What’s your “Big Question”?

One of my main goals for the new Introduction to Philosophy class is to encourage students to explore big questions and concepts that they find interesting or relevant to life today.  I want students to move beyond passively learning about philosophers, ideas, and theories throughout our history of thought to actively evaluating and connecting these concepts to their own experiences and world views.  To this end, I have assigned my students a “Big Question” project.  Here is a link to the details of the first stage process.  The project is inquiry based and will be developed throughout the first semester.

Currently, students have chosen and refined a “Big Question” of interest.  They are researching what other philosophers and schools of thought have said about this concept.  As the semester progresses, students will continue to make connections between what we are learning in class with the question, find articles and media that develop it, and finally come to their own understanding.

I am impressed by the questions with which my students have decided to grapple.  Here are some examples.  Is an utopian society possible?  What is the nature of love?
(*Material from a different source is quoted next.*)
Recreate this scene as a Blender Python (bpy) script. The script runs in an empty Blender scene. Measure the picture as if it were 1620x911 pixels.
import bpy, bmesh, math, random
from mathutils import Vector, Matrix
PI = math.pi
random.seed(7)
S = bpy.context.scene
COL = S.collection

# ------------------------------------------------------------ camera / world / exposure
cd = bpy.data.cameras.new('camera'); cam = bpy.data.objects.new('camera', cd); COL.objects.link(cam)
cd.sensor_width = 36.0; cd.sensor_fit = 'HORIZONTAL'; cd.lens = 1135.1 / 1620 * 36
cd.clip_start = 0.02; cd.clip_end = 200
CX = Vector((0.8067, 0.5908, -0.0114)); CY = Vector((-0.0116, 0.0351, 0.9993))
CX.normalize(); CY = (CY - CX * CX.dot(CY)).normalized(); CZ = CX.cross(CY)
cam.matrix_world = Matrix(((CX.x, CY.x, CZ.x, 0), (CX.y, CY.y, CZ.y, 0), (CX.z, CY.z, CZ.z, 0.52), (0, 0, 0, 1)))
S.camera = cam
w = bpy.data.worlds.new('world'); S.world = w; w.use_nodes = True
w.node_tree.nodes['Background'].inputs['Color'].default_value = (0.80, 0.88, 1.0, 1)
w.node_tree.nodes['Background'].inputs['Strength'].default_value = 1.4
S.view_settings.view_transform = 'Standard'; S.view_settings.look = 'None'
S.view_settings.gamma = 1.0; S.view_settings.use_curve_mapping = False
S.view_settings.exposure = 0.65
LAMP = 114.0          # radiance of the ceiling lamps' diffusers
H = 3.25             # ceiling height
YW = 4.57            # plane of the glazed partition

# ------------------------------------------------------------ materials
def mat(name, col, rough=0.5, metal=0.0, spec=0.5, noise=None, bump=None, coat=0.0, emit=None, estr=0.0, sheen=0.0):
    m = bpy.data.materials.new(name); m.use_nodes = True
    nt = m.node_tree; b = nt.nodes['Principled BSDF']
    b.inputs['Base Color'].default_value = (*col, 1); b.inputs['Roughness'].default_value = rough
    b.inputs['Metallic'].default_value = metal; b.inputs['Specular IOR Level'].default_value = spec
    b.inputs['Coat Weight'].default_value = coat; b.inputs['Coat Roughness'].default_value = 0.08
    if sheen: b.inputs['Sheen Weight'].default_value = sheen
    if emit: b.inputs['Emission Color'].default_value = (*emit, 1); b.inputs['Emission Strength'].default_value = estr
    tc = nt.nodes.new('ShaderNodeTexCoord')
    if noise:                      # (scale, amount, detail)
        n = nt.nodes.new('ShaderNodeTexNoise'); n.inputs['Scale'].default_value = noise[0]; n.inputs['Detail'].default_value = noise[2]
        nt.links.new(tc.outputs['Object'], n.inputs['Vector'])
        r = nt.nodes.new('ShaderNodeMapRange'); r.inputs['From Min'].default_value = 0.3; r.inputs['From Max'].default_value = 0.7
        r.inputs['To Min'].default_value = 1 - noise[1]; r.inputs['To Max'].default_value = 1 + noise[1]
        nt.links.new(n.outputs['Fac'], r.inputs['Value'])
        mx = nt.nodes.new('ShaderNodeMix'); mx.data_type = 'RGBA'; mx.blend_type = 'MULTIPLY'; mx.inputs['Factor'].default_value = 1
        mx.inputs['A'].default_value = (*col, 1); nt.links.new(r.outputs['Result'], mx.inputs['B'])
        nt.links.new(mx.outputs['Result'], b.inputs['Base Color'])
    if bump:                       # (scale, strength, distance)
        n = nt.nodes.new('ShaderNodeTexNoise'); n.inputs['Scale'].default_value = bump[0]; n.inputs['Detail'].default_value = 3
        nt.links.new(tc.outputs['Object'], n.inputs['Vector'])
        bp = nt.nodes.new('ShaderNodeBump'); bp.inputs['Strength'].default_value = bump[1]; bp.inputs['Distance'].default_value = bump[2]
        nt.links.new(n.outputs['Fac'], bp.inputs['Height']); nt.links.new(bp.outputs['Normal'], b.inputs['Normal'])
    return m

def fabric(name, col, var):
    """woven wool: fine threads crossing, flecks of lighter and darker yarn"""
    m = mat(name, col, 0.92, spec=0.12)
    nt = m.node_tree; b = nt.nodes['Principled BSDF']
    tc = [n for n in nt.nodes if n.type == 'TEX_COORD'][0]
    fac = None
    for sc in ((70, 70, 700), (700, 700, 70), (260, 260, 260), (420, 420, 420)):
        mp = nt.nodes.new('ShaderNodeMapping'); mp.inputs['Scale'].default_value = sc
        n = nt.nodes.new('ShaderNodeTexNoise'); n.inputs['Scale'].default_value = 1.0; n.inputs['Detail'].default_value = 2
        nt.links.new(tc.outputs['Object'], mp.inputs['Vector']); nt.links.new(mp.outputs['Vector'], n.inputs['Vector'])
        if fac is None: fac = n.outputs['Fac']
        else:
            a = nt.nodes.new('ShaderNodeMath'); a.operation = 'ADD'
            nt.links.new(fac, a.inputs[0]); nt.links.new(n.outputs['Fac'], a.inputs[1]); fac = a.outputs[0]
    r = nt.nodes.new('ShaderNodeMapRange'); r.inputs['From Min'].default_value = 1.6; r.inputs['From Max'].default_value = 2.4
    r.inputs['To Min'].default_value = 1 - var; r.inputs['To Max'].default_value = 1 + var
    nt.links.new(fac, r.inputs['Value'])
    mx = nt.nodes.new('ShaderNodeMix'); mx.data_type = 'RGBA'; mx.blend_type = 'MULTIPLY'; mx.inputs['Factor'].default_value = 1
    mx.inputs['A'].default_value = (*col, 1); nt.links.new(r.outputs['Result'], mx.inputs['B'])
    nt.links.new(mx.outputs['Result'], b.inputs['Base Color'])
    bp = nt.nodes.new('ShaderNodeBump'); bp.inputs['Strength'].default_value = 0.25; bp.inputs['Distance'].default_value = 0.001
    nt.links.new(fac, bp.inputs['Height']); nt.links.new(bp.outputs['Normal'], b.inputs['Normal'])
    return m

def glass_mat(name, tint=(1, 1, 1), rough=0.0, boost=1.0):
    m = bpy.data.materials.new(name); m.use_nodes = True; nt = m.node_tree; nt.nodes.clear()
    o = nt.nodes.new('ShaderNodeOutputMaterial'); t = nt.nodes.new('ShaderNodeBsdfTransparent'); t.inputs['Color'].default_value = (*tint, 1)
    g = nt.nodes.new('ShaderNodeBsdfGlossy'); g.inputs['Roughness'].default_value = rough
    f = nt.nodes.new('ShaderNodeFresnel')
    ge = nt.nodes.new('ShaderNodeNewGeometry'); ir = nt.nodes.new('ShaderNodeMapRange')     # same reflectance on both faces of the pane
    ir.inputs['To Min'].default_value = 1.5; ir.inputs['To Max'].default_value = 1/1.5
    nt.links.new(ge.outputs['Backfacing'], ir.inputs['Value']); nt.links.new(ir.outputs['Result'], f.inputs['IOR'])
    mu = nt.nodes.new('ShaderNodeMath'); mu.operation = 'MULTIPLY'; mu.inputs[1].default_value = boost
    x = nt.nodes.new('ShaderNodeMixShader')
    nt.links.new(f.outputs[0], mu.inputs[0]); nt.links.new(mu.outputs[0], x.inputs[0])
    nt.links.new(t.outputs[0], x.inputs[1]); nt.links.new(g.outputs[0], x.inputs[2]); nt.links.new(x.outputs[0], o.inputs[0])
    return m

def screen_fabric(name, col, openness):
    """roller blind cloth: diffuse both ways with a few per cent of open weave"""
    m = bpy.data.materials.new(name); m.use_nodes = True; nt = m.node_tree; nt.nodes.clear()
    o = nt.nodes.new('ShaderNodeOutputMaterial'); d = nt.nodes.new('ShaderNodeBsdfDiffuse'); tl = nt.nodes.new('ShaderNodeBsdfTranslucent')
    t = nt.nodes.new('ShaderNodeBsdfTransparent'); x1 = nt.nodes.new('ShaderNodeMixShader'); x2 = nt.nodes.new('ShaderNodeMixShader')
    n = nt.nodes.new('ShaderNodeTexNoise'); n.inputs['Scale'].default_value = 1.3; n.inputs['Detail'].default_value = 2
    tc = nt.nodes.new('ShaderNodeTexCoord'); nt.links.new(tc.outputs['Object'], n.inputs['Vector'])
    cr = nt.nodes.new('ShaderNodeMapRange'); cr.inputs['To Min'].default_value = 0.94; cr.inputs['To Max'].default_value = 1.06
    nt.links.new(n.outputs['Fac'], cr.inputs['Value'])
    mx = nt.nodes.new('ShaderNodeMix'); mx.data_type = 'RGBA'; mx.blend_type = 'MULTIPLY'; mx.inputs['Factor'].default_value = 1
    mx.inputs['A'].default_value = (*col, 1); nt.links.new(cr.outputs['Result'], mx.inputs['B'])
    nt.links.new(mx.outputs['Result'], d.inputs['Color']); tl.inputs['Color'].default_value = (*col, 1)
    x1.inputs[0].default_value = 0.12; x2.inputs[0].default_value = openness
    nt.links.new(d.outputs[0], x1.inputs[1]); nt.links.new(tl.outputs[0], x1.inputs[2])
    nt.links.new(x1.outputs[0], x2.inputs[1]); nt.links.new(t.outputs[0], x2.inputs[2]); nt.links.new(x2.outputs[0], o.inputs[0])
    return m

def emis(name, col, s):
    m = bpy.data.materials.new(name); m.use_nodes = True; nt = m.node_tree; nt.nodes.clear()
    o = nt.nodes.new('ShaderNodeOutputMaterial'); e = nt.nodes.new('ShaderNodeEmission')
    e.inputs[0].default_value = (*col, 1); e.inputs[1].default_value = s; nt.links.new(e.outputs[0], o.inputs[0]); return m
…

Why are human beings so often dissatisfied?  What is beauty?  I meet with students individually to discuss the question.  I also communicate with each student through Schoology as they research and struggle through difficult reading.  So far these discussions have shown students working with these ideas, clarifying what and why she is interested in the topic, and how she is seeing these ideas’ relevance today.

This exercise does highlight the need for a different way of organizing instructional time during the day.  These topics require sustained focus, questioning, and thought.  Our current school day and year don’t allow students this kind of time to deep dive.  With the time we have, students are beginning to scratch the surface of sustained philosophical inquiry.